I don't think there is anything conceptually ambiguous once you accept 
CT. What has been  proved to be necessarily mathematically ambiguous is 
the notion of total computable function; in the sense that we have 
prove that NO algorithm can test in general the totality or proper 
partiality of the function computed by some code.

This is gives us two path in the conquest of the "controllable world". 
Either from inside by augmenting in the constructive transfinite RE 
*subset* of the set of codes for total functions. This is mainly the 
path toward the first person plenitude; or by accepting the jump toward 
the partial functions and learning to live together with a partially 
non controllable reality. It is akin to the third person jump of act of 
faith, but it is also the openness toward the others (which you cannot 

Tell me if you are convince that "your" and "my" G are programmable.

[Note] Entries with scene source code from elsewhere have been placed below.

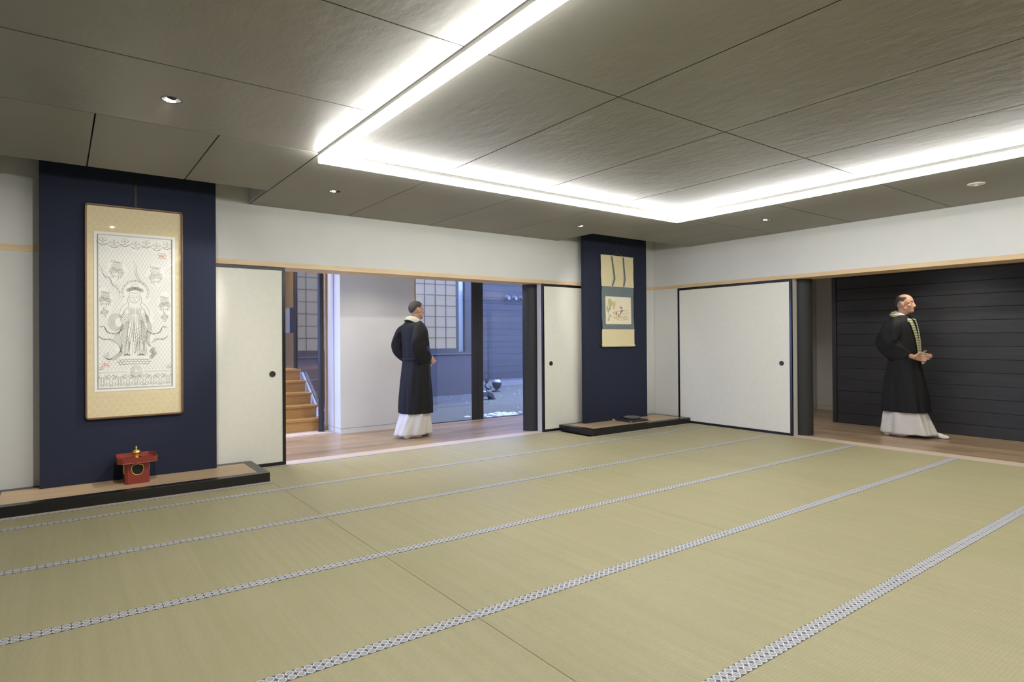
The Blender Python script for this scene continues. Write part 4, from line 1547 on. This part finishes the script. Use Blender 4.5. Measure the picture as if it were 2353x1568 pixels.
# far boarded wall
fw_ = struct(bx('wall_courtyard', gx0, gx1, 7.6, 7.75, GZ, 4.2, 'wing_frame'), 'dark boarded wall at the far side of the courtyard', 'wall')
FWO = Vector(fw_.location)
z = 0.115
while z < 4.1:
    bm = bmesh.new()
    box(bm, -5.8, 5.8, -0.010, 0.010, -0.0848, 0.0848)
    mesh_obj('board', bm, 'black_board_x', fw_, Vector((1.6, 7.590 + q.uniform(-0.002, 0.002), z + 0.08)) - FWO, bevel=0.003, seg=1)
    z += 0.172
bx('base_course', gx0 - FWO.x, gx1 - FWO.x, 7.56 - FWO.y, 7.60 - FWO.y, GZ - FWO.z, 0.090 - FWO.z, 'concrete', fw_)
bx('base_cap', gx0 - FWO.x, gx1 - FWO.x, 7.545 - FWO.y, 7.60 - FWO.y, 0.090 - FWO.z, 0.108 - FWO.z, 'vent_steel', fw_)
for i, (x, lab) in enumerate(((2.800, 'round metal vent hood on the far boarded wall, first beside the window post'), (3.045, 'round metal vent hood in the middle of the three on the far wall'), (3.290, 'round metal vent hood on the far wall, nearest the round column'))):
    vh = tag(empty('vent_hood', (x, 7.580, 2.34)), lab, 'vent', 'vent hoods on the courtyard wall')
    bm = bmesh.new()
    lathe(bm, [(0.086, 0.0), (0.086, 0.010), (0.064, 0.014), (0.064, 0.085), (0.055, 0.102), (0.0, 0.105)], 28, Matrix.Rotation(pi / 2, 4, 'X'), close=False)
    mesh_obj('hood', bm, 'vent_steel', vh, smooth=True, autosm=True)
    bm = bmesh.new()
    lathe(bm, [(0.065, 0.040), (0.069, 0.045), (0.065, 0.050)], 28, Matrix.Rotation(pi / 2, 4, 'X'), close=False)
    mesh_obj('band', bm, 'vent_steel', vh, smooth=True)

# wing across the courtyard with its paper windows
YW = 4.5
XR = -0.345
wing = struct(bx('wall_wing', gx0, XR, YW, YW + 0.16, 0.078, 0.905, 'siding'), 'grey-violet lower wall of the wing across the courtyard', 'wall')
struct(bx('baseboard_wing', gx0, XR, YW - 0.02, YW + 0.16, GZ, 0.078, 'concrete'), 'pale concrete plinth of the wing', 'baseboard')
struct(bx('trim_15', gx0, XR, YW - 0.03, YW + 0.16, 0.905, 0.925, 'vent_steel'), 'bright metal sill strip of the wing', 'trim')
struct(bx('wall_wing_top', gx0, XR, YW, YW + 0.16, 2.55, 3.6, 'siding'), 'upper wall of the wing', 'wall')
struct(bx('wall_wing_end', XR - 0.12, XR, YW + 0.16, 7.6, GZ, 3.6, 'siding'), 'end wall of the wing', 'wall')
struct(bx('ceiling_wing', gx0, XR, YW + 0.1, 7.6, 3.6, 3.7, 'siding'), 'roof of the wing', 'roof')


def shoji(n, x0, x1, label, cols, rows, gl=None):
    """frame x0..x1 with a paper screen; gl = width of bare glass at the right"""
    w = window(n, label)
    z0, z1 = 0.925, 2.55
    bx('frame_post', x0, x0 + 0.11, YW, YW + 0.10, z0, z1, 'wing_frame', w)
    bx('frame_post', x1 - 0.17, x1, YW, YW + 0.10, z0, z1, 'wing_frame', w)
    bx('frame_sill', x0 + 0.11, x1 - 0.17, YW, YW + 0.10, z0, z0 + 0.035, 'wing_frame', w)
    xs0, xs1 = x0 + 0.11, x1 - 0.17 - (gl or 0)
    bx('screen_stile', xs1 - 0.055, xs1, YW + 0.05, YW + 0.08, z0 + 0.035, z1, 'wing_frame', w)
    bx('screen_rail', xs0, xs1 - 0.055, YW + 0.05, YW + 0.08, z0 + 0.035, z0 + 0.105, 'wing_frame', w)
    bx('paper', xs0, xs1 - 0.055, YW + 0.066, YW + 0.069, z0 + 0.105, z1, 'shoji_paper', w)
    p = (xs1 - 0.055 - xs0) / cols
    for k in range(1, cols):
        bx('lattice_bar', xs0 + k * p - 0.0055, xs0 + k * p + 0.0055, YW + 0.052, YW + 0.066, z0 + 0.105, z1, 'shoji_bar', w)
    zz = z0 + 0.105
    while zz + 0.214 < z1:
        zz += 0.214
        bx('lattice_bar', xs0, xs1 - 0.055, YW + 0.053, YW + 0.066, zz - 0.0055, zz + 0.0055, 'shoji_bar', w)
    if gl:
        bx('glass_pane', xs1, x1 - 0.17, YW + 0.04, YW + 0.046, z0 + 0.035, z1, 'pane_glass', w)
        bx('back_board', xs1, x1 - 0.17, YW + 0.09, YW + 0.10, z0 + 0.035, z1, 'jamb_paint', w)
    return w


shoji(3, -1.770, XR, 'paper window of the wing seen beside the walking figure', 4, 7, 0.125)
shoji(4, -4.28, -3.10, 'paper window of the wing seen past the staircase', 4, 7)
struct(bx('wall_wing_mid', -3.10, -1.770, YW, YW + 0.16, 0.925, 2.55, 'siding'), 'wall of the wing between its paper windows', 'wall')

# garden ornaments
mat('dark_iron', (0.035, 0.036, 0.042), rough=0.35, metal=0.3)
po = tag(empty('garden_pot', (1.36, 6.05, GZ)), 'dark footed pot heaped with snow beyond the courtyard window', 'pot')
bm = bmesh.new()
lathe(bm, [(0.0, 0.0), (0.085, 0.0), (0.09, 0.012), (0.05, 0.03), (0.04, 0.06), (0.085, 0.10), (0.115, 0.17), (0.12, 0.215), (0.13, 0.222), (0.125, 0.235), (0.10, 0.23), (0.0, 0.22)], 28, close=False)
mesh_obj('pot_body', bm, 'dark_iron', po, smooth=True, autosm=True)
bm = bmesh.new()
for i in range(7):
    a = i * 0.9
    lathe(bm, [(0.0, 0.19), (0.04, 0.22), (0.03, 0.265), (0.0, 0.285)], 8, Matrix.Translation((0.055 * cos(a), 0.055 * sin(a), q.uniform(-0.01, 0.02))), close=False)
mesh_obj('snow_heap', bm, 'snow', po, smooth=True)
for sg in (0, 1, 2):
    bm = bmesh.new()
    a = sg * 2.1 + 0.4
    tube(bm, [(0.06 * cos(a), 0.06 * sin(a), 0.012), (0.11 * cos(a), 0.11 * sin(a), 0.015), (0.13 * cos(a), 0.13 * sin(a), 0.001)], [0.02, 0.016, 0.012], 8)
    mesh_obj('foot', bm, 'dark_iron', po, smooth=True)
tw = tag(empty('garden_shrub', (1.12, 6.15, GZ)), 'twisted dark dwarf tree with snowy twigs behind the footed pot', 'tree')
bm = bmesh.new()
tube(bm, [(0.0, 0, 0.0), (0.02, 0, 0.08), (-0.03, 0.02, 0.16), (0.01, 0, 0.24), (-0.02, 0, 0.30)], [0.03, 0.026, 0.022, 0.016, 0.008], 8)
tube(bm, [(0.0, 0, 0.10), (0.07, -0.02, 0.06), (0.12, -0.02, 0.10), (0.11, 0, 0.15)], [0.022, 0.018, 0.014, 0.008], 8)
mesh_obj('trunk', bm, 'dark_iron', tw, smooth=True)
bm = bmesh.new()
for i in range(34):
    a, e = q.uniform(0, 2 * pi), q.uniform(0.1, 1.2)
    p0 = Vector((q.uniform(-0.03, 0.02), 0, q.uniform(0.2, 0.30)))
    p1 = p0 + Vector((cos(a) * cos(e), sin(a) * cos(e), sin(e))) * q.uniform(0.06, 0.15)
    tube(bm, [p0, (p0 + p1) / 2 + Vector((0, 0, 0.012)), p1], [0.005, 0.004, 0.002], 5)
o = mesh_obj('twigs', bm, 'dark_iron', tw)
o['kind'] = 'stuff'
ar = tag(empty('garden_bench', (0.02, 4.62, GZ)), 'low dark arched stool on the courtyard gravel near the window post', 'stool')
bm = bmesh.new()
poly = [(-0.22, 0.0), (-0.22, 0.12), (-0.10, 0.165), (0.06, 0.17), (0.17, 0.135), (0.22, 0.05), (0.245, 0.0), (0.17, 0.0), (0.13, 0.055), (0.02, 0.085), (-0.08, 0.07), (-0.13, 0.0)]
prism(bm, poly, lambda u, v, d: Vector((u, -0.09 + 0.18 * d, v)))
mesh_obj('arched_seat', bm, 'dark_iron', ar, bevel=0.008)
bm = bmesh.new()
lathe(bm, [(0.0, 0.17), (0.05, 0.170), (0.035, 0.185), (0.0, 0.19)], 10, close=False)
mesh_obj('snow_cap', bm, 'snow', ar, smooth=True)

# ------------------------------------------------------------------ people
mat_noise('skin', (0.52, 0.30, 0.20), (0.47, 0.26, 0.17), nscale=30, rough=0.55, spec=0.3)
mat_noise('hair_short', (0.030, 0.026, 0.024), (0.055, 0.048, 0.043), nscale=220, rough=0.8)
mat('eye_white', (0.6, 0.58, 0.55), rough=0.3)
mat('eye_dark', (0.015, 0.012, 0.010), rough=0.2)
mat_noise('robe_black', (0.011, 0.011, 0.0115), (0.0145, 0.0145, 0.015), nscale=120, rough=0.75, spec=0.25)
mat_noise('robe_white', (0.66, 0.63, 0.58), (0.62, 0.59, 0.54), nscale=30, rough=0.8, spec=0.2)
mat('sock_white', (0.72, 0.70, 0.67), rough=0.8)
mat('stole_pale', (0.42, 0.45, 0.29), rough=0.7)
m = mat('stole_striped', (0.4, 0.4, 0.25), rough=0.65)
t = NT(m)
tc = t.n('ShaderNodeTexCoord')
sep = t.n('ShaderNodeSeparateXYZ')
t.t.links.new(tc.outputs['Object'], sep.inputs[0])
st1 = t.m('FRACT', t.m('MULTIPLY', sep.outputs['Z'], 1 / 0.030))
t.put(t.b.inputs['Base Color'], t.mix(t.m('GREATER_THAN', st1, 0.55), (0.46, 0.46, 0.29), (0.17, 0.17, 0.085)))


def capsule(bm, p, q_, r1, r2, n=14, k=5):
    p, q_ = Vector(p), Vector(q_)
    d = (q_ - p)
    L = d.length
    prof = [(r1 * cos(a), -r1 * sin(a)) for a in [pi / 2 - i * (pi / 2) / k for i in range(k)]]
    prof += [(r1, 0.0), (r2, L)]
    prof += [(r2 * cos(a), L + r2 * sin(a)) for a in [(i + 1) * (pi / 2) / k for i in range(k)]]
    prof = [(max(r, 0.0) if r > 1e-5 else 0.0, z) for r, z in prof]
    Mx = Matrix.Translation(p) @ d.to_track_quat('Z', 'Y').to_matrix().to_4x4()
    lathe(bm, prof, n, Mx, close=False)


def ellipsoid(bm, c, r, rot=None, n=24, k=14):
    Mx = Matrix.Translation(Vector(c))
    if rot:
        Mx = Mx @ rot
    Mx = Mx @ Matrix.Diagonal((*r, 1))
    lathe(bm, [(sin(pi * i / k) if 0 < i < k else 0.0, -cos(pi * i / k)) for i in range(k + 1)], n, Mx, close=False)


def fuse(name, bm, m, parent, voxel, smooth_it=6, factor=0.6):
    """join overlapping closed shapes into one continuous skin"""
    tmp = mesh_obj(name + '_tmp', bm, None)
    r = tmp.modifiers.new('r', 'REMESH')
    r.mode = 'VOXEL'
    r.voxel_size = voxel
    sm = tmp.modifiers.new('s', 'SMOOTH')
    sm.iterations = smooth_it
    sm.factor = factor
    dg = bpy.context.evaluated_depsgraph_get()
    dg.update()
    me = bpy.data.meshes.new_from_object(tmp.evaluated_get(dg))
    old = tmp.data
    bpy.data.objects.remove(tmp)
    bpy.data.meshes.remove(old)
    me.name = name
    for p in me.polygons:
        p.use_smooth = True
    me.materials.clear()
    me.materials.append(MATS[m])
    o = bpy.data.objects.new(name, me)
    COL.objects.link(o)
    o.parent = parent
    return o


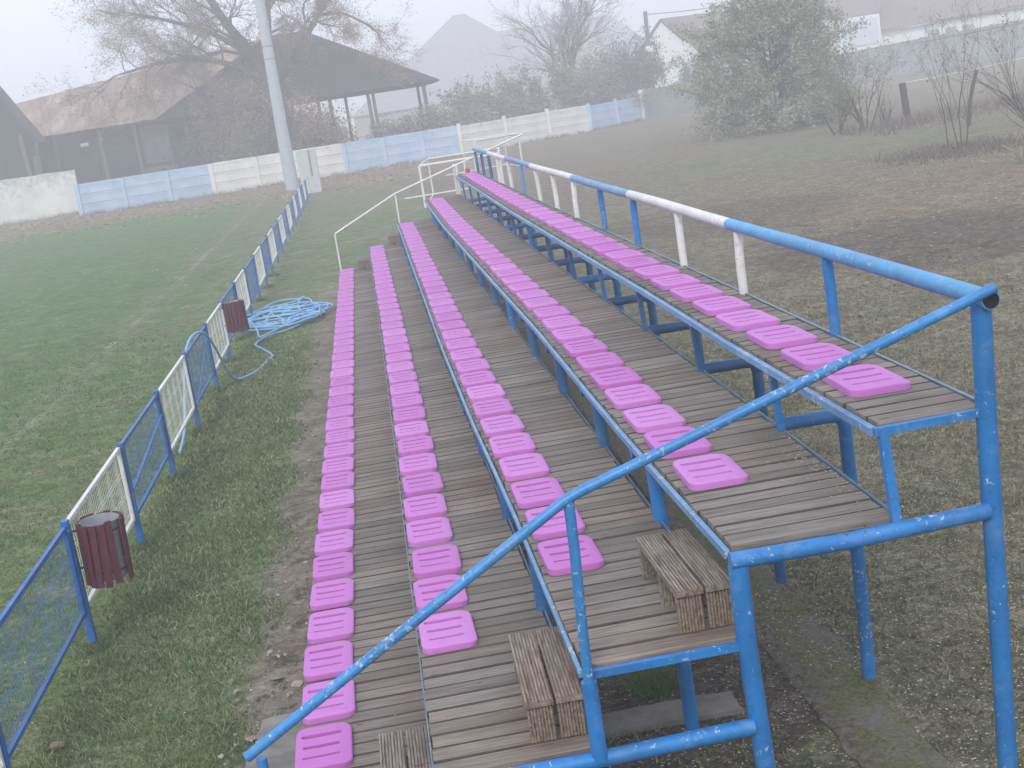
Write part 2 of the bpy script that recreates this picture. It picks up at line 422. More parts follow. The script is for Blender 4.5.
# ------------------------------------------------------------------ step stools on the decks
def grooved(mb, x0, x1, y0, y1, z0, z1, axis, n=8, dpt=.007):
    """board whose face (top: axis 'z', or front: axis 'y-') carries n ridges"""
    w = (x1 - x0) / n; prof = []
    for k in range(n):
        a = x0 + k * w; prof += [(a, 0), (a + w * .62, 0), (a + w * .70, -dpt), (a + w * .94, -dpt)]
    prof.append((x1, 0))
    if axis == 'z':
        poly = [(x, z1 + d) for x, d in prof]; bot = [(x1, z0), (x0, z0)]; full = poly + bot; m = len(full)
        vs = [(x, y0, z) for x, z in full] + [(x, y1, z) for x, z in full]
    else:
        poly = [(x, y0 - d) for x, d in prof]; bot = [(x1, y1), (x0, y1)]; full = poly + bot; m = len(full)
        vs = [(x, y, z0) for x, y in full] + [(x, y, z1) for x, y in full]
    mb.add(vs, [tuple(range(m)), tuple(reversed(range(m, 2 * m)))] + [((k + 1) % m, k, m + k, m + (k + 1) % m) for k in range(m)])
def fixn(o):
    bm = bmesh.new(); bm.from_mesh(o.data); bmesh.ops.recalc_face_normals(bm, faces=bm.faces); bm.to_mesh(o.data); bm.free()
def stool(x, y, z, label, grp, rz_=0, far=False):
    s = thing('step_stool', label, 'step stool', (x, y, z), grp)
    s.rotation_euler = (0, 0, rz_)
    H, Wd, Ln = .203, .120, .75
    for sx in (-.066, .066):
        for nm, args in [('tread', (sx - Wd / 2, sx + Wd / 2, -Ln / 2, Ln / 2, H - .030, H, 'z'))] + \
            [('leg', (sx - Wd / 2 + .004, sx + Wd / 2 - .004, yy - .014, yy + .014, .001, H - .031, 'y')) for yy in (-Ln / 2 + .035, -.03, Ln / 2 - .035)]:
            m = MB(); grooved(m, *args)
            me = bpy.data.meshes.new(nm); me.from_pydata(m.v, [], m.f); me.materials.append(M['stool'])
            o = bpy.data.objects.new(nm, me); COL.objects.link(o); o.parent = s; fixn(o)
    return s
g3 = 'wooden step stools on the plank tiers'
stool(-.105, .500, ZD[2], 'small grooved wooden step on the middle tier beside the blue front post', g3, R(1.0))
stool(-.795, .495, ZD[1], 'small grooved wooden step on the second tier below the bent handrail post', g3, R(-1.2))
stool(-1.480, .530, ZD[0], 'small grooved wooden step on the lowest tier, cut by the bottom edge', g3, R(.4))
stool(-1.49, 22.55, ZD[0], 'dark wooden step at the far end of the lowest tier', g3)
stool(-.80, 22.55, ZD[1], 'dark wooden step at the far end of the second tier', g3)

# pale husks scattered on the planks
def scraps(name, label, pts, sizes, col, thick=.004):
    V = []; F = []
    for (x, y, z), s in zip(pts, sizes):
        a = random.uniform(0, 6.28); b = random.uniform(.3, .8); o = len(V); tz = random.uniform(-.3, .3) * s
        for k in range(4):
            an = a + k * math.pi / 2; rr = s * (1 if k % 2 else b)
            V.append((x + rr * math.cos(an), y + rr * math.sin(an), z + .002 + abs(tz) * (k in (0, 1)) + random.uniform(0, .002)))
        F.append((o, o + 1, o + 2, o + 3))
    ob = fast_mesh(name, V, F, col, None, 4); return tag(ob, label, None, None, 'stuff')
M['husk'] = plain('husk', (.5, .47, .38), .8, .4, 90, bmp=0)
pts = []; sz = []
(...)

You would be kind to tell me if you understand my preceding posts after 
getting that G is programmable. (I thought you already get that GEN was 
programmable). You should understand that I have proved rigorously 
(thanks to CT) the incompleteness of computer science. To prove the 
incompleteness of arithmetic/number theory from that consists only in 
showing that enough of computer science can be translated in number 
theory to inherit essential incompleteness. One path is Godel's 
arithmetization, another one, quite beautiful, is the study of the 
Diophantine equations, the work of Matiyasevich(*) ... (RE set can be 
characterized by Diophantine sets of numbers. Diophantus is a 
contemporary to Plotinus, about 200-300 after JC).
This is needed to understand how the many computational histories are 
implemented in all possible sort of ways in the realm of numbers, and 
later how they interfere when seen from inside, and how from inside 
(from 1 povs) all plotinus hypostases get arithmetical interpretations, 
including the one describing "matter", which we can then be compared to 
the empirical quantum, to test the comp hypothesis. OK?


(*) Yuri V. Matiyasevich (foreword by Martin Davis), Third printing 
1996, Hilbert's Tenth Problem, The MIT Press (1993 Russian Edition).